What's underway is not a popular disaffection with globalisation, but a business revolt. Big businesses, built around the expansion of consumption, chose to be politically invisible, propping up their candidates and oiling the right legislative machines, but staying out of overt political interference and under cover for a business versus the people battle. But the falling rates of profit, partly from the overstretched state of public finances and partly from the globalised, automated businesses that direct most benefits to a few elites but leave others empty-handed, have sparked a global civil war. It is business versus business, between those who are winning and those who are losing, backed by chattering middle classes - each according to their own interest - who have divided the people among them. It is indeed London versus Manchester, California versus Texas, Delhi versus Mumbai - the way it was always had been, except that this is the turn for the other party to win.

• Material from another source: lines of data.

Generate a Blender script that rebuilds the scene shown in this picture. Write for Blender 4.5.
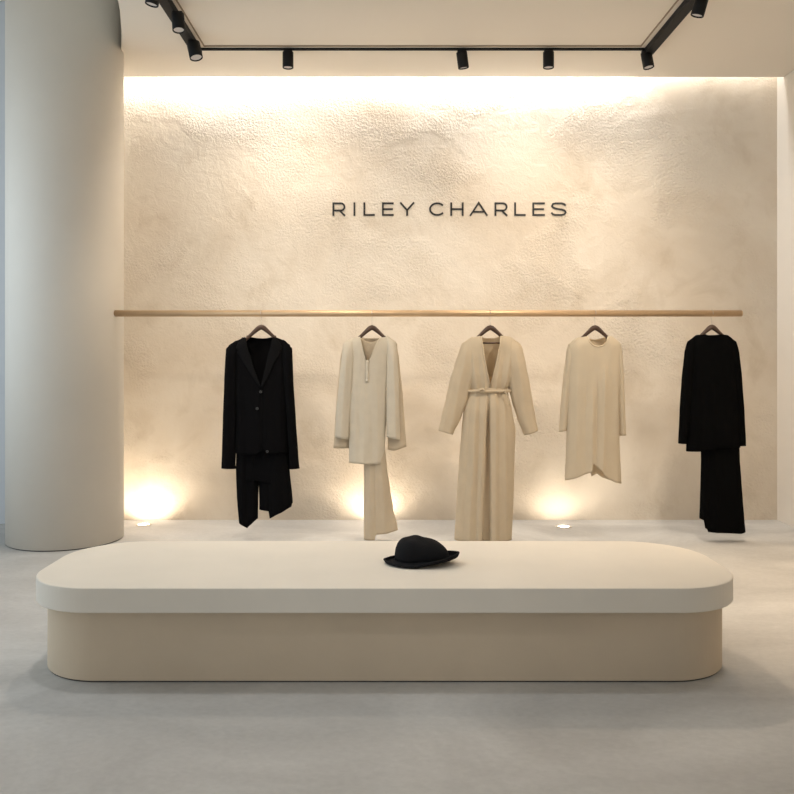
import bpy, bmesh, math, random
from mathutils import Vector, Matrix, noise
random.seed(7)
PI = math.pi
SC = bpy.context.scene
COL = SC.collection
for o in list(bpy.data.objects): bpy.data.objects.remove(o)

# ------------------------------------------------------------------ camera
F = 850.0                 # focal length in px of a 794 px frame
EYE = 1.35
cam_d = bpy.data.cameras.new('camera'); cam = bpy.data.objects.new('camera', cam_d); COL.objects.link(cam)
cam.location = (0, 0, EYE); cam.rotation_euler = (PI/2, 0, 0)
cam_d.sensor_width = 36; cam_d.lens = 36*F/794
cam_d.shift_x = 6/794; cam_d.shift_y = -41/794
SC.camera = cam
# ------------------------------------------------------------------ world, exposure
w = bpy.data.worlds.new('world'); SC.world = w; w.use_nodes = True
w.node_tree.nodes['Background'].inputs[0].default_value = (0.94, 0.965, 1.0, 1)
w.node_tree.nodes['Background'].inputs[1].default_value = 0.74
SC.view_settings.view_transform = 'Standard'; SC.view_settings.look = 'None'
SC.view_settings.gamma = 1; SC.view_settings.use_curve_mapping = False
SC.view_settings.exposure = 0.18

def area(name, loc, rot, sx, sy, power, color, spread=PI):
    l = bpy.data.lights.new(name, 'AREA'); l.shape = 'RECTANGLE'; l.size = sx; l.size_y = sy
    l.energy = power; l.color = color; l.spread = spread
    o = bpy.data.objects.new(name, l); COL.objects.link(o); o.location = loc; o.rotation_euler = rot
    return o
# daylight through the tall glazing on the left
area('window_daylight', (-4.35, 4.2, 1.9), (0, -PI/2, 0), 3.2, 3.2, 46, (0.70, 0.85, 1.0))
# LED strip lying in the slot between ceiling and back wall
area('slot_light', (-0.25, 6.925, 3.80), (math.radians(6), 0, 0), 4.6, 0.05, 56, (1.0, 1.0, 1.0))
area('slot_light_dim_end', (2.60, 6.925, 3.80), (math.radians(6), 0, 0), 1.1, 0.05, 2.2, (1.0, 0.98, 0.95))

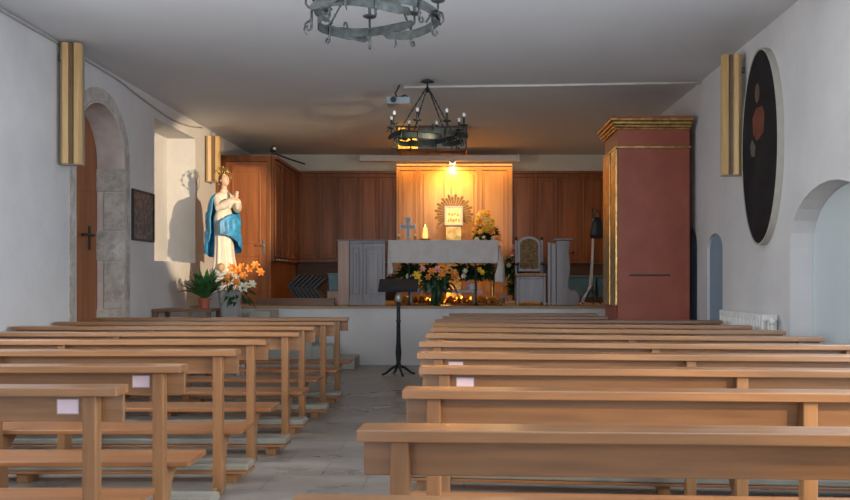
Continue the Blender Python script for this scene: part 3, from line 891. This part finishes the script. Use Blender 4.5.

Does it matter? Yes, it does - because that this can wreck the post-war order is a real possibility. Various national elites are reasserting themselves on the table, pushing various country-first agenda, and undermining the national institutions which arbitrated in between various groups. None of today's leaders are comparable to Hitler, as they don't have the messianic zeal and self-destructive rage of the Corporal; but they are puddles of sundry business interests, whose world doesn't know the meaning of balance, just as the oblivious elite statesmen stumbled into war in 1914. There is nothing heroic this time around, but this collective bunch of straw men may indeed tip the world into catastrophe.